Ann Hite was in town researching one her next books and promoting Ghost on Black Mountain, a novel set in the North Carolina Smokies and Darien, Georgia. The depression-era ghost story is told in the voices of five interconnected women. Nellie Pritchard begins the tale, and four other women fill in the details and bring the story to its conclusion in the 1960's.
Hite opened the discussion with reading a moving portion of Josie's (Nellie Pritchard's mother) story. Not just touching, the passage is emblematic of Hite's writing process. The beautiful passage details the story of Josie preparing her mother's body for burial. Josie begins saying, "I'd watched Mama prepare my granny's body. I knew what to do. The women in the family cared for the dead."

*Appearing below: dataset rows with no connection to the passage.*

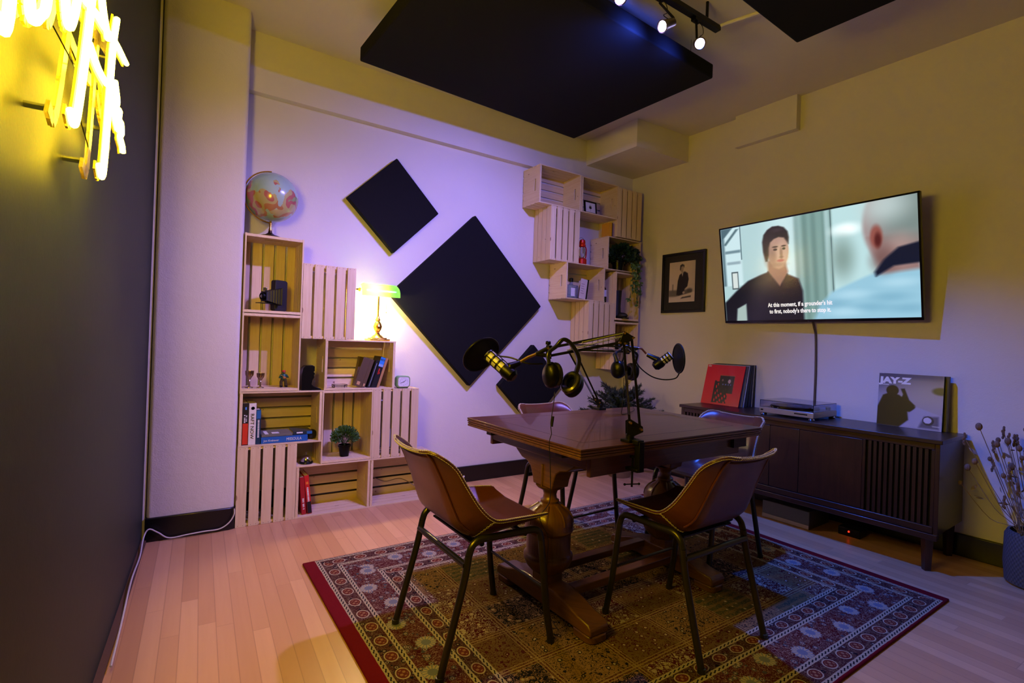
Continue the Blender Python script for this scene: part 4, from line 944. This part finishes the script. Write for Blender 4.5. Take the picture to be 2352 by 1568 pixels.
# things under the console
t=thing('floor_speaker','grey box with a pale lower strip on the floor under the console','speaker',wallpt(-1.50,.22),(0,0,RW_))
obj('cabinet',MB().box(-.15,.15,-.14,.14,.0,.115),Mk('grey_box',(.30,.29,.28)),t,bevel=.004); obj('front_strip',MB().box(-.148,.148,-.1445,-.14,.004,.028),Mk('pale_strip',(.62,.55,.52)),t)
t=thing('power_unit','small dark device with a red light under the console','device',wallpt(-1.83,.20),(0,0,RW_))
obj('case',MB().box(-.06,.06,-.05,.05,0,.05),M_blk,t,bevel=.004); obj('red_indicator',MB().sphere((.0,-.052,.03),.005,10,6),plain('red_led',(1,.1,.05),.4,em=6,emc=(1,.12,.05),var=0),t)
# records
M_rec=[Mk('sleeve_%s'%n,c) for n,c in (('slate',(.20,.22,.28)),('white',(.80,.80,.84)),('black',(.07,.07,.08)),('teal',(.15,.22,.26)),('cream',(.62,.60,.55)),('navy',(.12,.14,.22)))]
def sleeve(label,y,off,lean,mat,th=.0045,group=None,size=.315,yaw=0,jit=0):
    t=thing('record_sleeve',label,'record',wallpt(y+jit,off,.6912),(-lean,0,RW_+yaw),group)
    obj('jacket',MB().box(-size/2,size/2,0,th,0,size),mat,t,bevel=.0006); return t
M_art=attr_mat('printed_cover',.35,coat=.2)
def sm_(x,a,b): x=np.clip((x-a)/(b-a),0,1); return x*x*(3-2*x)
def ell(u,v,cx,cy,rx,ry,s=.04): return 1-sm_(np.sqrt(((u-cx)/rx)**2+((v-cy)/ry)**2),1-s,1+s)
def rct(u,v,x0,x1,y0,y1,s=.01): return sm_(u,x0-s,x0+s)*(1-sm_(u,x1-s,x1+s))*sm_(v,y0-s,y0+s)*(1-sm_(v,y1-s,y1+s))
def lay(c,m,col): return c*(1-m[...,None])+np.array(col)*m[...,None]
def polym(u,v,P,s=.006):
    d=np.full(u.shape,1e9); ins=np.zeros(u.shape,bool); n=len(P)
    for i in range(n):
        x0,y0=P[i];x1,y1=P[(i+1)%n]; ex,ey=x1-x0,y1-y0; t=np.clip(((u-x0)*ex+(v-y0)*ey)/(ex*ex+ey*ey+1e-12),0,1)
        d=np.minimum(d,np.hypot(u-x0-t*ex,v-y0-t*ey)); c=((y0>v)!=(y1>v))&(u<(x1-x0)*(v-y0)/(y1-y0+1e-12)+x0); ins^=c
    return np.clip(.5+np.where(ins,d,-d)/(2*s),0,1)
G='record sleeves leaning at the console left end'
r=sleeve('red record sleeve with dark figures at its centre, front of the leaning row',-.900,.192,.28,Mk('crimson_sleeve',(.80,.05,.12)),.004,G)
def redart(u,v):
    c=np.zeros(u.shape+(3,))+np.array((.80,.05,.13)); rn=np.random.RandomState(3)
    c=lay(c,rct(u,v,.40,.78,.30,.74),(.12,.09,.09)); c=lay(c,rct(u,v,.395,.785,.735,.75,.004)+rct(u,v,.78,.79,.42,.75,.004),(.70,.35,.2))
    c=lay(c,rct(u,v,.30,.66,.05,.58)*((np.sin(u*60)*np.sin(v*37+u*20))>-.35),(.06,.05,.06)); c=lay(c,ell(u,v,.48,.62,.022,.03),(.5,.35,.38)); c=lay(c,ell(u,v,.66,.60,.035,.05),(.72,.6,.65))
    c=lay(c,rct(u,v,.45,.72,.50,.53)*(np.sin(u*90)>0),(.35,.4,.7)); c=lay(c,rct(u,v,.28,.33,.04,.60,.004),(.07,.04,.05)); return lay(c,rct(u,v,.02,.11,.945,.985),(.75,.68,.68))
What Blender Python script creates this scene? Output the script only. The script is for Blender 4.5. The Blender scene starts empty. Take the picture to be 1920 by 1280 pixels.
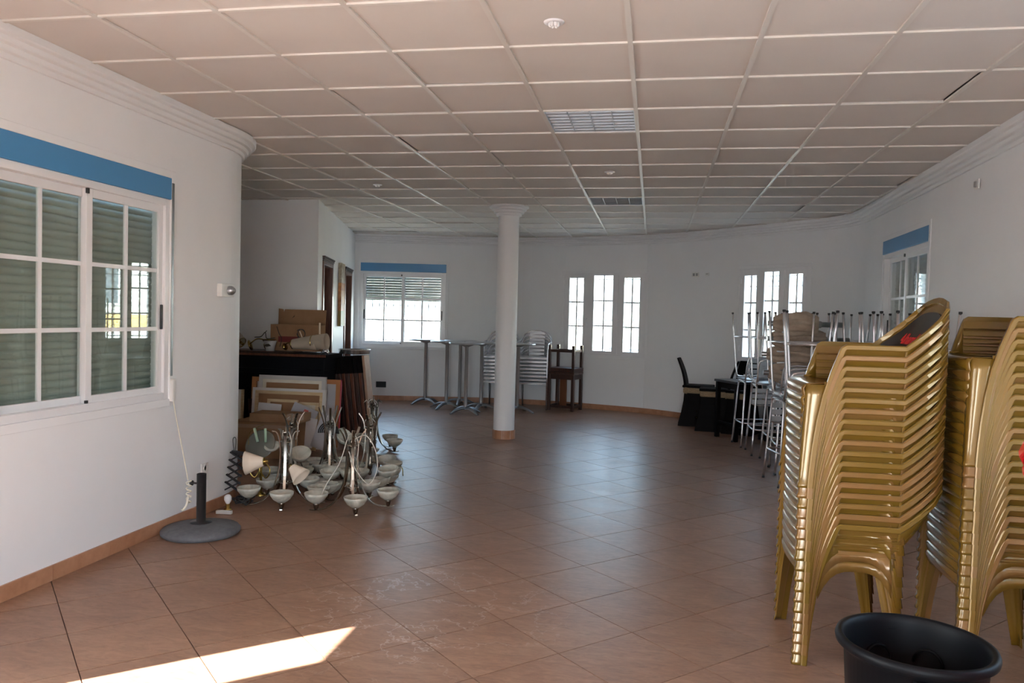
import bpy, math, random
from mathutils import Vector, Matrix
R = random.Random(7)
PI = math.pi
SC = bpy.context.scene
COL = SC.collection

# ------------------------------------------------------------------ camera
CAMZ = 1.48
YAW, PITCH, ROLL = 0.1777, -0.0319, -0.0248
cam_data = bpy.data.cameras.new('camera')
cam = bpy.data.objects.new('camera', cam_data)
COL.objects.link(cam)
Mr = Matrix.Rotation(YAW, 3, 'Z') @ Matrix.Rotation(PITCH, 3, 'X') @ Matrix.Rotation(ROLL, 3, 'Y')
cx, cy, cz = Mr.col[0], Mr.col[1], Mr.col[2]
cam.matrix_world = Matrix(((cx.x, cz.x, -cy.x, 0), (cx.y, cz.y, -cy.y, 0), (cx.z, cz.z, -cy.z, CAMZ), (0, 0, 0, 1)))
cam_data.sensor_width = 36
cam_data.lens = 1471 / 1920 * 36
cam_data.clip_start = 0.05
cam_data.clip_end = 500
SC.camera = cam

# ------------------------------------------------------------------ light
SUN_H = Vector((0.744, 0.668))
SUN_EL = math.atan(0.762)
world = bpy.data.worlds.new('world')
SC.world = world
world.use_nodes = True
wn = world.node_tree
bg = wn.nodes['Background']
sky = wn.nodes.new('ShaderNodeTexSky')
sky.sky_type = 'HOSEK_WILKIE'
sky.sun_direction = (-SUN_H.x * math.cos(SUN_EL), -SUN_H.y * math.cos(SUN_EL), math.sin(SUN_EL))
sky.turbidity = 4.0
sky.ground_albedo = 0.5
hz_ = wn.nodes.new('ShaderNodeHueSaturation')
hz_.inputs['Saturation'].default_value = 0.78
wn.links.new(sky.outputs[0], hz_.inputs['Color'])
wn.links.new(hz_.outputs[0], bg.inputs[0])
bg.inputs[1].default_value = 7.5
sun_data = bpy.data.lights.new('sun', 'SUN')
sun_data.energy = 5.0
sun_data.angle = 0.009
sun_data.color = (1.0, 0.98, 0.955)
sun = bpy.data.objects.new('sun', sun_data)
COL.objects.link(sun)
dirv = Vector((SUN_H.x * math.cos(SUN_EL), SUN_H.y * math.cos(SUN_EL), -math.sin(SUN_EL)))
sun.rotation_euler = dirv.to_track_quat('-Z', 'Y').to_euler()
sun.location = (-8, -8, 9)


def portal(loc, normal, w, h):
    l = bpy.data.lights.new('window_portal', 'AREA')
    l.shape = 'RECTANGLE'
    l.size, l.size_y = w, h
    l.cycles.is_portal = True
    o = bpy.data.objects.new('window_portal', l)
    COL.objects.link(o)
    o.location = loc
    o.rotation_euler = Vector(normal).to_track_quat('-Z', 'Z').to_euler()


SC.view_settings.view_transform = 'Standard'
SC.view_settings.look = 'None'
SC.view_settings.gamma = 1.0
SC.view_settings.use_curve_mapping = False
SC.view_settings.exposure = 3.76
SC.cycles.use_denoising = True
SC.cycles.max_bounces = 10
SC.cycles.diffuse_bounces = 6
SC.cycles.glossy_bounces = 5
SC.cycles.transmission_bounces = 6
SC.cycles.transparent_max_bounces = 12
SC.cycles.sample_clamp_direct = 0.3
SC.cycles.sample_clamp_indirect = 2.0
SC.cycles.caustics_reflective = False
SC.cycles.caustics_refractive = False

# ------------------------------------------------------------------ materials


def mat(name, col, rough=0.5, metal=0.0, spec=0.5, coat=0.0, **k):
    m = bpy.data.materials.new(name)
    m.use_nodes = True
    b = m.node_tree.nodes['Principled BSDF']
    b.inputs['Base Color'].default_value = (*col, 1)
    b.inputs['Roughness'].default_value = rough
    b.inputs['Metallic'].default_value = metal
    b.inputs['Specular IOR Level'].default_value = spec
    b.inputs['Coat Weight'].default_value = coat
    b.inputs['Coat Roughness'].default_value = 0.15
    return m


def N(m, t, **kw):
    n = m.node_tree.nodes.new(t)
    for k, v in kw.items():
        if k in n.inputs:
            n.inputs[k].default_value = v
        else:
            setattr(n, k, v)
    return n


def L(m, a, b):
    m.node_tree.links.new(a, b)


def vary(m, c1, c2, scale=6, detail=4, stretch=None, bump=0.0, coords='Object', rough=None, dist=0.0, lo=0.3, hi=0.7, rnd=0.0):
    """noise between two colours on the base colour, optional bump and roughness variation"""
    b = m.node_tree.nodes['Principled BSDF']
    tc = N(m, 'ShaderNodeTexCoord')
    mp = N(m, 'ShaderNodeMapping')
    if stretch:
        mp.inputs['Scale'].default_value = stretch
    if coords == 'World':
        g = N(m, 'ShaderNodeNewGeometry')
        L(m, g.outputs['Position'], mp.inputs['Vector'])
    else:
        L(m, tc.outputs['Object'], mp.inputs['Vector'])
    src = mp.outputs['Vector']
    if rnd:
        oi = N(m, 'ShaderNodeObjectInfo')
        ml = N(m, 'ShaderNodeMath', operation='MULTIPLY')
        L(m, oi.outputs['Random'], ml.inputs[0])
        ml.inputs[1].default_value = rnd
        va = N(m, 'ShaderNodeVectorMath', operation='ADD')
        L(m, src, va.inputs[0])
        L(m, ml.outputs[0], va.inputs[1])
        src = va.outputs[0]
    n = N(m, 'ShaderNodeTexNoise', Scale=scale, Detail=detail, Roughness=0.6, Distortion=dist)
    L(m, src, n.inputs['Vector'])
    r = N(m, 'ShaderNodeValToRGB')
    r.color_ramp.elements[0].position = lo
    r.color_ramp.elements[1].position = hi
    r.color_ramp.elements[0].color = (*c1, 1)
    r.color_ramp.elements[1].color = (*c2, 1)
    L(m, n.outputs['Fac'], r.inputs['Fac'])
    L(m, r.outputs['Color'], b.inputs['Base Color'])
    if bump:
        bp = N(m, 'ShaderNodeBump', Strength=bump, Distance=0.01)
        L(m, n.outputs['Fac'], bp.inputs['Height'])
        L(m, bp.outputs['Normal'], b.inputs['Normal'])
    if rough:
        mr = N(m, 'ShaderNodeMapRange')
        mr.inputs['To Min'].default_value = rough[0]
        mr.inputs['To Max'].default_value = rough[1]
        L(m, n.outputs['Fac'], mr.inputs['Value'])
        L(m, mr.outputs['Result'], b.inputs['Roughness'])
    return m, n, r


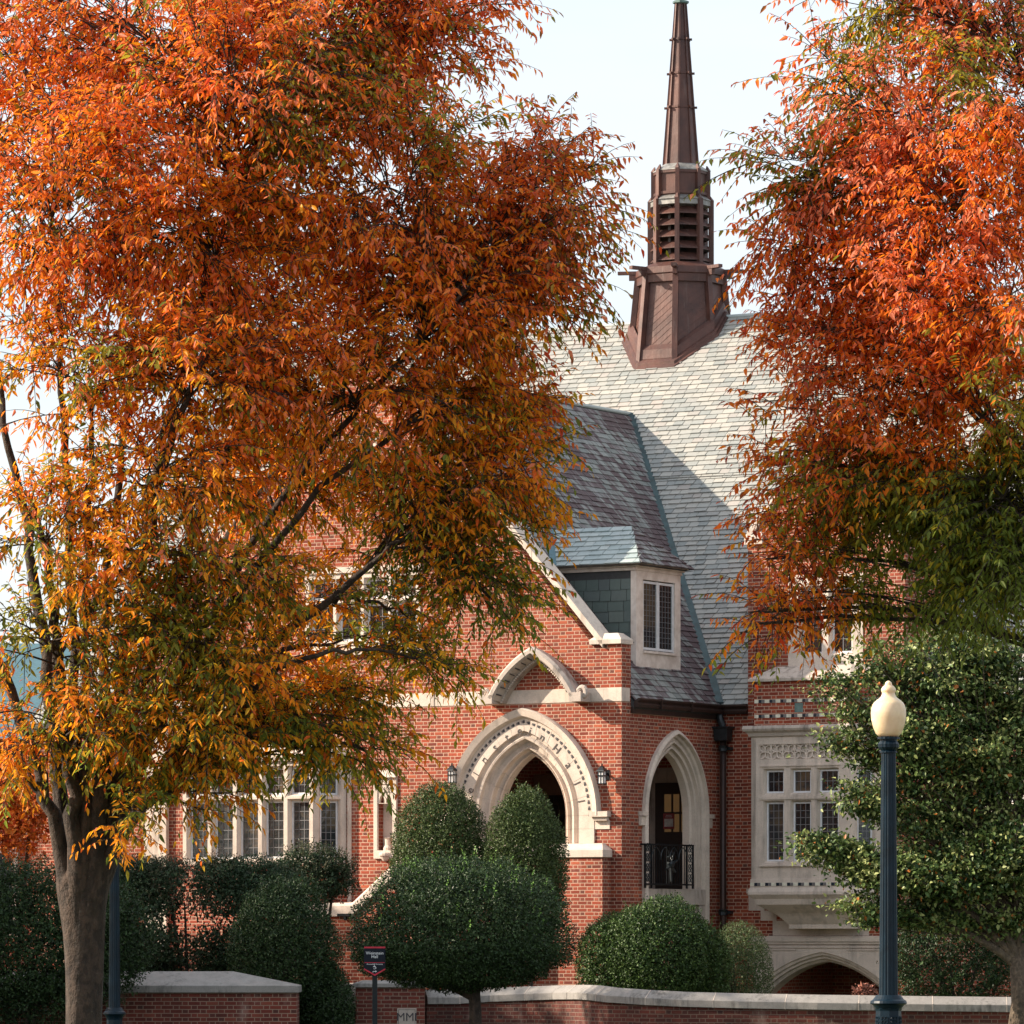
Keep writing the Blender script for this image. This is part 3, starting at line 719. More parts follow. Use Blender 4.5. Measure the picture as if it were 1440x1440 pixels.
# --- windows ------------------------------------------------------
def stone_window(name, x0, x1, z0, z1, cols, rows, fn, dep=-.03, jw=.16, mw=.13, tw=.12, parent=None, fr_d=.12, grid=(3, 2), mat='stone', cols_px=None, mid_to=.16, hood=False):
    """mullioned stone window; rows = list of fractions of the height per tier from the bottom"""
    outer = [(x0, z0), (x1, z0), (x1, z1), (x0, z1)]
    holes = []; hz = z1-z0-2*jw - tw*(len(rows)-1); tot_ = sum(rows); zc = z0+jw
    W = x1-x0-2*jw-mw*(cols-1); lw = W/cols
    for ri, rr_ in enumerate(rows):
        hh = hz*rr_/tot_
        for c_ in range(cols):
            xa = x0+jw+c_*(lw+mw); holes.append((xa, xa+lw, zc, zc+hh))
        zc += hh+tw
    ins = []
    for (xa, xb, za, zb) in holes: ins.append([(xa, za), (xb, za), (xb, zb), (xa, zb)])
    fb = MB()
    # splayed reveals: outer face holes a little larger than the inner
    sp_ = .035
    big = [[(xa-sp_, za-sp_), (xb+sp_, za-sp_), (xb+sp_, zb+sp_), (xa-sp_, zb+sp_)] for (xa, xb, za, zb) in holes]
    fb.prism(outer, fn, dep, dep+.001, big, back=False)
    for bg_, sm in zip(big, ins):
        fb.rings([[fn(s, dep+.002, z) for s, z in bg_], [fn(s, dep+.07, z) for s, z in sm], [fn(s, dep+.26, z) for s, z in sm]], cap=False)
    o2 = [(x0, z0), (x1, z0), (x1, z1), (x0, z1)]
    fb.rings([[fn(s, dep, z) for s, z in o2], [fn(s, dep+.26, z) for s, z in o2]], cap=False)
    wobj = fb.build(name, MT[mat], parent, norm=True)
    sashes = MB(); panes = MB(); cames = MB()
    for (xa, xb, za, zb) in holes:
        f_ = .035; D = dep+fr_d
        sashes.prism([(xa, za), (xb, za), (xb, zb), (xa, zb)], fn, D-.012, D+.03, [[(xa+f_, za+f_), (xb-f_, za+f_), (xb-f_, zb-f_), (xa+f_, zb-f_)]])
        panes.prism([(xa+f_-.004, za+f_-.004), (xb-f_+.004, za+f_-.004), (xb-f_+.004, zb-f_+.004), (xa+f_-.004, zb-f_+.004)], fn, D+.012, D+.022)
        nx_ = grid[0]; nz_ = max(2, round((zb-za)/((xb-xa)/grid[0]*1.25)))
        for i in range(1, nx_):
            x = xa+f_+(xb-xa-2*f_)*i/nx_; cames.prism([(x-.006, za+f_), (x+.006, za+f_), (x+.006, zb-f_), (x-.006, zb-f_)], fn, D+.004, D+.0115)
        for i in range(1, nz_):
            z = za+f_+(zb-za-2*f_)*i/nz_; cames.prism([(xa+f_, z-.006), (xb-f_, z-.006), (xb-f_, z+.006), (xa+f_, z+.006)], fn, D+.003, D+.011)
    split_build(sashes, 'sash_frame', MT['white'], wobj); split_build(panes, 'pane', MT['glass'], wobj); cames.build('leading', MT['leadcame'], wobj)
    return wobj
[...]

As a "blank page" writer, Hite literally begins with a blank page, not an outline, often writing in long hand. Her characters speak to her and she writes it down. She is as unsure where the story will end as the reader while she is writing. The passage of Josie tenderly washing her mother's body for burial was an example of something she still can't believe that she actually wrote! Ann says that one of the reason she writes is to find out the ending of the stories that her characters are telling her.
The five narrators tell their story with convincing voices. And while this book is a ghost story, at it's heart, it is the story of five women, their choices and the consequences of those choices. For me, that is what made it interesting.